Waynesboro square to get makeover

March 13, 1997


Staff Writer, Waynesboro

WAYNESBORO, Pa. -- For years the town square has served as the heart of Waynesboro. It's a community gathering place, a logical spot for the Christmas tree and the hub for town parades and celebrations.

In the early days, the square was a natural place to congregate because the town water pump stood at its center. Legend has it General Robert E. Lee stopped to water his horse there on his way to Gettysburg, and the square served as the town's trolley depot.

Known as the diamond in the town's early days, the square is losing some of its luster as a more hectic pace downtown has brought its deficiences to light. Because of traffic problems, the Pennsylvania Department of Transportation is planning to "realign" the square, creating a four-way intersection.


Preliminary plans call for mast-arm traffic lights that would hang over the middle of the square, and wider sidewalks that would eliminate pull-in parking spaces while preserving some parking on the square.

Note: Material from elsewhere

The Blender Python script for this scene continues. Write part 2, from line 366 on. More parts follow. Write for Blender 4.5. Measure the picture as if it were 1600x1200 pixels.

But business owners object to the loss of the parking near their stores, and other residents don't want the square's historic character altered. "The first guy that touches it should be thrown out," said local historian Bob Ringer.

Borough Manager Lloyd Hamberger II said PennDOT has wanted to change the square "since day one" to expand the intersection and square it off to improve traffic safety.

The square's new traffic lights are part of a federally funded, seven-intersection upgrade planned along Pa. 16 from North Grant Street to Welty Road, said PennDOT spokesman Gregg Penny.

Known as SAMI, or Safety And Mobility Initiative, the seven traffic lights along the Pa. 16 corridor will be connected and regulated by a computer based on traffic flow, Penny said.

Tentative plans are for PennDOT to open bids in late 1998 with work starting in early 1999, according to Penny. Public hearings will be held in April or May, Hamberger said.

To an outsider, the traffic lights at the square can be confusing, said Waynesboro Police Chief Glenn Phenicie.

Drivers have been known to go through a red light because they were looking at a green light at the other end. But even with the confusion and an average of five accidents a year-mostly collisions with cars backing out of parking spaces-there haven't been any serious injuries or fatalities, Phenicie said.

But the parking on the square is a necessity for some businesses.

Mike Gates, owner of Gates TV and Radio Service in the northeast corner, said he'd have to move his business if parking is eliminated on the square.

"It's hard enough the way it is now," Gates said, because of the loading and unloading of heavy televisions. "It's not going to help the businesses on the square at all."

Most business owners on the square hope some kind of compromise can be worked out.

"Somehow there's got to be a feasible way to do it," said Darlene Stouffer, branch manager of Office Essentials. "I don't think they need to take away from the square."

Born and raised in Waynesboro, Stouffer said she sees the square as a unique and traditional part of the town. Though traffic is a concern, she said losing parking in front will add more pressure to the demand for spaces downtown.

John Leos, owner of the Candy Kitchen and several adjoining properties, and an advocate for preserving the square, said simply, "Let's save this grand old dame."

Waynesboro Historical Society President Todd Dorsett said the historical preservation committee will have comments when the plans are presented.